Before any program ships, software developers need to invest substantial time in quality assurance. Quality assurance is the aspect of software design that revolves around taking something presumed to be working just fine and hammering away using quality techniques to try and break the program. Only after a thorough and exhaustive search can quality assurance individuals release their approval.
In the world of hardware design and electronics, quality assurance is indicated by little white dot stickers that read “QA by:” and are usually stamped with either initials or an associate id number. A failure to conduct thorough quality assurance in hardware projects can ultimately cost lives from glaring defects that cause overheating or strangulation hazards.
Quality software design
While you may think my software isn’t going to choke any babies, you probably are right. However, this doesn’t mean that bad software can’t cost lives. If NASA used software to drive shuttles that failed to identify and properly regulate fuel flow, well…guess what would happen? Imagine if all the sudden you deposited your paycheck into an online bank and the quality assurance guys didn’t bother to test basic mathematic functions.

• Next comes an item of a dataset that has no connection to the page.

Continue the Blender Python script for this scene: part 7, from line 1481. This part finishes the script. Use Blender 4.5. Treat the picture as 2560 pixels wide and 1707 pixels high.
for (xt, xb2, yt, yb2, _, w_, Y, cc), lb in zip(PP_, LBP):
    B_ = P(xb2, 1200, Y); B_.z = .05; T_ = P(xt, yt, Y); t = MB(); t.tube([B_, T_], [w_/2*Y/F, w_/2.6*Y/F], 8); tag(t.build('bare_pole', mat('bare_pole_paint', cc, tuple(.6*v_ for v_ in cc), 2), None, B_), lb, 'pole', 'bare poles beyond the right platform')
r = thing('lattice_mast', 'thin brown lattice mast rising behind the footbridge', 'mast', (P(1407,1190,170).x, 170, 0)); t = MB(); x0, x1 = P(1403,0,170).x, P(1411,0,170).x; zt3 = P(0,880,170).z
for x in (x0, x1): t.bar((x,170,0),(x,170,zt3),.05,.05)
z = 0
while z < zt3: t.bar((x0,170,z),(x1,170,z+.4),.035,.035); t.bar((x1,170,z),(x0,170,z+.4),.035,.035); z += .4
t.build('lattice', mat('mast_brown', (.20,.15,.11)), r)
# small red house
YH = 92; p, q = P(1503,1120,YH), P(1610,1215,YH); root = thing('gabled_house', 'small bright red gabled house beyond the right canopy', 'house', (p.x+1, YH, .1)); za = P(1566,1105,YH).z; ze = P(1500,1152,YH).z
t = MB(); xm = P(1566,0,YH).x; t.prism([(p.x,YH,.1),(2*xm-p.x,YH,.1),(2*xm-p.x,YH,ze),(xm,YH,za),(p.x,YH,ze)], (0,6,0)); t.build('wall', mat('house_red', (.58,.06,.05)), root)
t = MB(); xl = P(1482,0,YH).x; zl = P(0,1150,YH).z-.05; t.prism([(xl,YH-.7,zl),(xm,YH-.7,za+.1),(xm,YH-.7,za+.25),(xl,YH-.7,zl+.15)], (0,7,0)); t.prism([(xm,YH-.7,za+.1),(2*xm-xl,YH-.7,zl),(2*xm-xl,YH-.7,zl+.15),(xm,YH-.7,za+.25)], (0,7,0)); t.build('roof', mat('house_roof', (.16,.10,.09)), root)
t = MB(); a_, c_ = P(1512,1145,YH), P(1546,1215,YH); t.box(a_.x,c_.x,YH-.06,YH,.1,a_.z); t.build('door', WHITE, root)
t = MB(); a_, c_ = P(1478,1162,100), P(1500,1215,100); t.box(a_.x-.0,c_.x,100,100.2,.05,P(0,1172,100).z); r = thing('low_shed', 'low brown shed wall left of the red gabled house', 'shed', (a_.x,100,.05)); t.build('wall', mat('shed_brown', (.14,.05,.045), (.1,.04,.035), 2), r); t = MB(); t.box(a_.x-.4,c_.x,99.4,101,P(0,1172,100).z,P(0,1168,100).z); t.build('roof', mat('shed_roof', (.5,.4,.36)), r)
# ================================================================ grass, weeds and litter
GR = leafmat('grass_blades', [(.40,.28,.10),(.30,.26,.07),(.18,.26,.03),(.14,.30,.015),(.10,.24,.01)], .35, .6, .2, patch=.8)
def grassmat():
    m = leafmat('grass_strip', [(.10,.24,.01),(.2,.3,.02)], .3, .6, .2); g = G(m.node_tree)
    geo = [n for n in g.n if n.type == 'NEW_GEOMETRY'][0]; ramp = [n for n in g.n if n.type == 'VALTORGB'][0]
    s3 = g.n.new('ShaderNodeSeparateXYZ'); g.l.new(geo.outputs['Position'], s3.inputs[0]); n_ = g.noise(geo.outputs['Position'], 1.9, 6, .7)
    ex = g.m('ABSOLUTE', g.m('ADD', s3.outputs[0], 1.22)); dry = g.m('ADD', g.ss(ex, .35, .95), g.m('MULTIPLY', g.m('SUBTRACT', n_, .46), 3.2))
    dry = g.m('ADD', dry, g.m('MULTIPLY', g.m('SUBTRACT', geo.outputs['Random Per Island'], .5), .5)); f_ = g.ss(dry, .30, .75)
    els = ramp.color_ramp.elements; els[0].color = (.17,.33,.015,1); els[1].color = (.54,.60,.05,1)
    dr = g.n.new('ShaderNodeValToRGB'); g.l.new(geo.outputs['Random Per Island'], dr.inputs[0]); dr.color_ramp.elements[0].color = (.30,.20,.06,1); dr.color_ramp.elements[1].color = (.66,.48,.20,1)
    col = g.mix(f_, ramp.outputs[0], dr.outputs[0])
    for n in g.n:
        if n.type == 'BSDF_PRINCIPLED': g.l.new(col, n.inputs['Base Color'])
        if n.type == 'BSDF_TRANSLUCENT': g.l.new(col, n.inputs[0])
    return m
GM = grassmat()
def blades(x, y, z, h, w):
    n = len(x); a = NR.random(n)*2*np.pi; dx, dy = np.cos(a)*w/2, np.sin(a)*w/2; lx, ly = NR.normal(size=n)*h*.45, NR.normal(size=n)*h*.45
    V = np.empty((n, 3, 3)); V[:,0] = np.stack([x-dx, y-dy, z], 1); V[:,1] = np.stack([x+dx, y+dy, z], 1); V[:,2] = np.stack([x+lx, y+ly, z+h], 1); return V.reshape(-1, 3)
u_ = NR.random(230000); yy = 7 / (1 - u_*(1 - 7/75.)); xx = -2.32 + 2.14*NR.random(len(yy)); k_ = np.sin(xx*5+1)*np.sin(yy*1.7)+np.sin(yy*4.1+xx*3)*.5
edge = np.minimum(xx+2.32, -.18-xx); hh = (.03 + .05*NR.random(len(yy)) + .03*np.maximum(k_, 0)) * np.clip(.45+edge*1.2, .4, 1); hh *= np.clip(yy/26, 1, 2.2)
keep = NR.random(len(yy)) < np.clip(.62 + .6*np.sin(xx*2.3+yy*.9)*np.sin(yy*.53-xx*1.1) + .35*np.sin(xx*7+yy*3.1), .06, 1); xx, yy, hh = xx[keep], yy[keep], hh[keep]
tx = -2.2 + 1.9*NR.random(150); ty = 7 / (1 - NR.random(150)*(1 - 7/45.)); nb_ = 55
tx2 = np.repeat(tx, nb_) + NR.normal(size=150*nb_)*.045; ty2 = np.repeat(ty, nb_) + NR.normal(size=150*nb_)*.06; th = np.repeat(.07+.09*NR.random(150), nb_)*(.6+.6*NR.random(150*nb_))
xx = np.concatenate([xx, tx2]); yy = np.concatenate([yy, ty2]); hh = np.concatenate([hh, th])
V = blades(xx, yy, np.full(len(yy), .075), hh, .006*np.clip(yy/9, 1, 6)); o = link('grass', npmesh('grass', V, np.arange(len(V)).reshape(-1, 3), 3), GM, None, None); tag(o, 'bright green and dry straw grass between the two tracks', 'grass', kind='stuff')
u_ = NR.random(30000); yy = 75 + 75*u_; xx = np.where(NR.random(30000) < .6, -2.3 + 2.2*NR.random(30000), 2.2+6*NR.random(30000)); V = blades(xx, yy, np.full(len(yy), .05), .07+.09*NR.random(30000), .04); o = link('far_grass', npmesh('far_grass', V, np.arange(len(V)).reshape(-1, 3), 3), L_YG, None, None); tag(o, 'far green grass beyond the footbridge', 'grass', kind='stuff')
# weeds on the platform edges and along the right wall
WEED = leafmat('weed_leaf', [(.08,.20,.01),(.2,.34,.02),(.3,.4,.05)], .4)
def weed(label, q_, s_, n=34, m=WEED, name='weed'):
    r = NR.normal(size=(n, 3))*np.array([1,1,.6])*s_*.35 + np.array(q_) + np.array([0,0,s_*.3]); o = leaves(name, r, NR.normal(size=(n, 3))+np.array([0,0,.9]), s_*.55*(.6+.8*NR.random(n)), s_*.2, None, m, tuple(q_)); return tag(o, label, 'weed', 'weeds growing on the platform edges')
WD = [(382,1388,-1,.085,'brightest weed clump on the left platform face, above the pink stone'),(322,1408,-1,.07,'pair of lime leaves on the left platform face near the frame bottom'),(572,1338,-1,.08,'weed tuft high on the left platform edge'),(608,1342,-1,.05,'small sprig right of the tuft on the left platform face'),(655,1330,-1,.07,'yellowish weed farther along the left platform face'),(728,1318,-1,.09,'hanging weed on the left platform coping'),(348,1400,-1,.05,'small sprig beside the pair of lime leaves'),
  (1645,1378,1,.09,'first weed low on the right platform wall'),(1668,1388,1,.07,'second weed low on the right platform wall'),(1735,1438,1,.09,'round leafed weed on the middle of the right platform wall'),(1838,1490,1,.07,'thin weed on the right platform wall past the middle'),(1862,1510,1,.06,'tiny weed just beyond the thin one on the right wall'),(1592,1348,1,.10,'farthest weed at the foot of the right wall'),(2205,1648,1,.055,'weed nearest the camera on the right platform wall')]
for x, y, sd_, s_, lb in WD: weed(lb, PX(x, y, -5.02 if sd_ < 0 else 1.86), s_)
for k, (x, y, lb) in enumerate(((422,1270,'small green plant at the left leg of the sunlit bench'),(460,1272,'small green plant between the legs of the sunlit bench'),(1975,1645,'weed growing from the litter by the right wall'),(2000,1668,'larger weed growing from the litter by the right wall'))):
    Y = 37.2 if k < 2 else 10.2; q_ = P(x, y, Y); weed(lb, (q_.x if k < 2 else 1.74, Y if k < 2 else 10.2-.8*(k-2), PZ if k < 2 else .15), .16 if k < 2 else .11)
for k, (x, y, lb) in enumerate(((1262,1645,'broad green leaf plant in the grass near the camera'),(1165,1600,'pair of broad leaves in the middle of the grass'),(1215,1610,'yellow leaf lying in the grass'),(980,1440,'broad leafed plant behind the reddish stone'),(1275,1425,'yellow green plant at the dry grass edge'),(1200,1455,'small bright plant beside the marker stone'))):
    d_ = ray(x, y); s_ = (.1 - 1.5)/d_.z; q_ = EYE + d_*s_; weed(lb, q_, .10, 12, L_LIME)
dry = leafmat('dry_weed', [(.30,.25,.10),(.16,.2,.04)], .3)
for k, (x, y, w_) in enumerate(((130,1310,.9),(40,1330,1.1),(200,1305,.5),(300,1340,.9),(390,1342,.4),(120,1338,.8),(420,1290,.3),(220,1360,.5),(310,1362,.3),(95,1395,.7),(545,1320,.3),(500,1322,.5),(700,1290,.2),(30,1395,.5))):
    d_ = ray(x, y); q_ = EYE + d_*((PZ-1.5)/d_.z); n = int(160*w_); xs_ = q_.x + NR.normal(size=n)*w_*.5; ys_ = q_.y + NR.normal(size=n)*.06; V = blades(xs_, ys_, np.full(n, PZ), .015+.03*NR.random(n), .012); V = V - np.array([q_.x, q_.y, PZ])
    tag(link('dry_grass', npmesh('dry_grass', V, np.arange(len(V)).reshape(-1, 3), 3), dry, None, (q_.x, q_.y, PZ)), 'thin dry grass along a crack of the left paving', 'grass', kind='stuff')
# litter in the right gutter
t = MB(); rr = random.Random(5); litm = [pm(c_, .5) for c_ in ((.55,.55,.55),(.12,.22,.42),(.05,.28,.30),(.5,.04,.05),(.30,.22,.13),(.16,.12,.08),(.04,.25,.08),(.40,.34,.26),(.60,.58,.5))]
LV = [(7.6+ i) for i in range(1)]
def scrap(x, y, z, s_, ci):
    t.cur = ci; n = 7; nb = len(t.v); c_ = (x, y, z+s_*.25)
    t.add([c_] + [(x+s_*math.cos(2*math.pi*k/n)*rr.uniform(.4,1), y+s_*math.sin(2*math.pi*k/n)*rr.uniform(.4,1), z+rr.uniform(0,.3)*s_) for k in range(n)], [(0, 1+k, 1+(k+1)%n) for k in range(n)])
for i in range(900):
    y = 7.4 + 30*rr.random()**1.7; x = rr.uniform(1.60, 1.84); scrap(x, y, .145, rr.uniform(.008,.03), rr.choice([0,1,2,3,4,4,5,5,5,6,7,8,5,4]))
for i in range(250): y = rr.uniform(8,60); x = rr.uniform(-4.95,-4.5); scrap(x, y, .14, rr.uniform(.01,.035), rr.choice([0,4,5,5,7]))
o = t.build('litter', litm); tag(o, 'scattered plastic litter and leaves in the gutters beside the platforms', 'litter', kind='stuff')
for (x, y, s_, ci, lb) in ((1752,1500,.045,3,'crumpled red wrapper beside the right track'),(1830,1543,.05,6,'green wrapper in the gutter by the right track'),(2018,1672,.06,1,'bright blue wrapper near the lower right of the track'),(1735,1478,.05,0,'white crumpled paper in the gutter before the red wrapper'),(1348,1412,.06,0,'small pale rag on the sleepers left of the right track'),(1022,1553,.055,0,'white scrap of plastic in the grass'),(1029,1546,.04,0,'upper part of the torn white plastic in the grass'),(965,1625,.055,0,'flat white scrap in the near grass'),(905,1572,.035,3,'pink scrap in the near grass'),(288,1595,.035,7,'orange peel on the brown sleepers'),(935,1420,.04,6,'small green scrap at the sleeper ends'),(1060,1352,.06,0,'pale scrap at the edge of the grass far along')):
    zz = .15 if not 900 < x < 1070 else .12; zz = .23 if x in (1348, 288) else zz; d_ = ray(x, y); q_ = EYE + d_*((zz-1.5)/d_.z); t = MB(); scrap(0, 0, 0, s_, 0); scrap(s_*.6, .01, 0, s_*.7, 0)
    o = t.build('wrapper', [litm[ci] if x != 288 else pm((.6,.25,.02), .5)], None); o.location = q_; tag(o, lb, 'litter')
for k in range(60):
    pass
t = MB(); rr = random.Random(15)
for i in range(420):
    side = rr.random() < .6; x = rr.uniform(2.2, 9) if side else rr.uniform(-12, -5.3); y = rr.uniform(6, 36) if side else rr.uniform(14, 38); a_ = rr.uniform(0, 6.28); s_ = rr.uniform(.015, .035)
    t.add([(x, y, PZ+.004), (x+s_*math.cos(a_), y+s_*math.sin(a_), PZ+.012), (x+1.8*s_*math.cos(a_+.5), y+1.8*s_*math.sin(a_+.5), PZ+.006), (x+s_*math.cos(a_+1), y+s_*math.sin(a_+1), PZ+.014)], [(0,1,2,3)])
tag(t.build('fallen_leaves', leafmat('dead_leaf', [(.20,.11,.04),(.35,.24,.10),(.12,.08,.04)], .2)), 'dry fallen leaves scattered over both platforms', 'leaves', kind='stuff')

You would quickly find that the lack of quality assurance would bounce your checkbook if for every 1000 you added, the driving software subtracted. These things happen. And it’s the job of engineers to make products, technicians to fix them, and quality assurance to find them before someone else does. Similarly, in software, the programmers have a role that generally provides for at least the making and repair of their products.
However, for all but the smallest of projects, quality assurance is best handled by outside individuals.
The reasoning behind using quality assurance software is to look at programs from a variety of angles thus eliminating a lot of the tunnel vision that occurs in programmers. While a programmer is usually very good at fixing changes that a compiler will fail to work on, they generally subconsciously feed only appropriate sequences of commands at software and thus make poor quality assurance.
This doesn’t mean that programmers are bad at quality assurance. Instead, the assumption that programmers are usually poor at quality assurance means that there is a tendency to overlook glitches unless a willfully, consciously, and logical approach is adopted to provide quality assurance. In fact, when performing quality assurance on other people’s works, programmers can be the absolute best quality assurance professionals available.
This is because not only do they understand what tends to break from past experience, programmers also know enough about the fundamental aspects of programming to provide valuable speculations in quality assurance. Simply put, programmers know how programs work, and can effectively write instructions on how to reproduce a glitch or bug in a quality assurance report.
Quality assurance software
What kinds of problems do quality assurance people catch before release? A thorough approach to quality assurance will test all available options. For PHP based applications, quality assurance people may write or manually step through all possible permutations of form input drop downs. For games, a quality assurance person may level all the way to the top, walk back to the beginning of the game, and begin slamming their character into walls all over again.
For all applications, quality assurance people generally catch the majority of overflow errors and glaring mathematic problems – but even the best quality assurance teams may end up missing subtle bugs like the math bug that was found in Excel 2007.
Only after proving your software actually works through quality assurance teams, going through and making corrective changes and then repeating the quality assurance to programmer dance until there simply are no more problems that affect your software product will you know that your software program is finally ready to ship.
Shipping prior to quality assurance completion can prove disastrous for any software developer regardless of disclaimers of limited liability due to individual regulating authorities which may have policies prohibiting the release of liability.